Mukuna's long road to the top

HARARE - Making decisions in fractions of a second in front of ambitious players and coaches surrounded by overzealous thousands of screaming fans is all part of the referee’s lonely profession.

There are very few jobs where one has to deal with the collective rage of thousands of people at once, with routine, where your mistakes are endlessly analysed in the media.

Keeping pace with players sometimes half their age, make split-second judgment calls and brush off insults from hostile fans all sums up the nature of their job.

To stay within 20 yards of the ball at all times, referees must run about eight to 10 miles per match; even more ground than most of the players cover.

As a result, Fifa requires candidates for the job to pass a fitness test in which they must run six 40-meter sprints in six seconds or less apiece and finish 10 laps around a 400 metre track with an average running pace of 5:20 per mile.

The man with the whistle has the final say in extreme cases deciding the outcome of every soccer match.

Wilfred Mukuna one of the country’s most famous referee, reveals how a referee can win the respect of the players and explains what made him one the best match officials to ever grace the land.

“Basically it happened by chance that I become a referee. Why am I saying so is because I was once involved in sport broadcasting (Rhodesian Broadcasting Corporation) with the likes Tony Ballantine and David Legg,” recalls Mukuna.

“And because I was advertising for a certain company; I would come in and work with these guys and when they were not available I would come and do interviews with the players.

“This was in 1978 and that’s how I get to like football because at school I was a swimmer. I then started getting involved in boozers’ football.
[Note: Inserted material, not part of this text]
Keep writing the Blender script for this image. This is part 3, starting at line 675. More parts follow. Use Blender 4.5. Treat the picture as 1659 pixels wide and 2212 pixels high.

It happens one day when we were watching a friendly match at Raylton and I was with Felix (Tangawarima).

“We saw what we thought was not good refereeing and we started complaining and sitting next to us was Nkosana Majoni (late) and he said ‘you guys are busy criticising the referee, can you do better?’”

“So that’s how we started me and my good friend Felix.”

Mukuna showed such natural aptitude for refereeing, and such enjoyment of it, that he soon took the formal refereeing examinations. 

He rose through the ranks, refereeing in the social football matches and sometimes division three and four games where he distinguished himself as a reliable match official.

“In 1987 it happened by coincidence that there was a team coming from Zambia (Mufulira Wanderers). There were playing friendlies here,” he says.

“And prior to that match Highlanders had played CAPS United at Rufaro the previous day and there was chaos because the referee did not handle the match well.

“Then, Fifa referee called John Nkathazo was supposed to handle the friendly match between Wanderers and Highlanders at the National Sports Stadium but it seemed he did not come prepared for the game and he excused himself for the match.

“I was the first assistant with Felix the second and I ended up officiating that match and that marked my first international friendly. And that was a very good match and from there things started happening.”

It was not long before Mukuna powered his way to the top and it was not a surprise that he won the Referee of the Year award in his debut year officiating in the top flight football in 1988 to become the youngest referee to win that award.

Mukuna has an innate toughness that allowed him to control matches with natural authority which quickly saw him called to handle international matches.

Whereas a bad call early in a basketball game is usually forgotten since the victimised team still has many chances to overcome it, it’s not always the case in football.

“Basically I would say I was one bold man maybe slightly stubborn; should I put it that way. I thought there was nothing which was insurmountable. I believed everything could be tackled,” he says.

“I was physically fit because we used to push each other me and Felix. My mental strength was good. And the other thing refereeing is a team work and we get a lot of help from Nelson Chirwa (late).

“If you make a mistake in a match; you are not supposed to think about that to try and compensate rather psyche up yourself to do well. You need to have a strong character and move forward.

“I never tolerated nonsense and on record I splashed red cards to players like Madinda Ndlovu, Edward Katsvere and you find I had no problems with players.

“My first international match outside the country was in Swaziland against Tanzania; a World Cup qualifier match and I was the second assistant. It was something else; the experience was electrifying.”

Between 1988 and 2001 before he hang up his boots Mukuna officiated more than 60 international matches winning the country’s referee of the year award twice and was runner up six times.

Some of the matches that Mukuna officiated include 1990 Cecafa final in Zanzibar and the Zambia against Gabon Afcon qualifier in Lusaka (soon after the Zambian team perished in an air crash disaster in Gabon).

But Mukuna had his challenges too.

“Match fixing is there but if you want to become a top referee you have to remain professional. If you go out there to officiate, people they do things to try and make you influence the outcome of the matches,” he says.

“These are some of the things that make it difficult for referees but as I said before your mentality needs to be strong.”

Born 58 years ago Mukuna is now a Caf Match Commissioner and is also working as property consultant.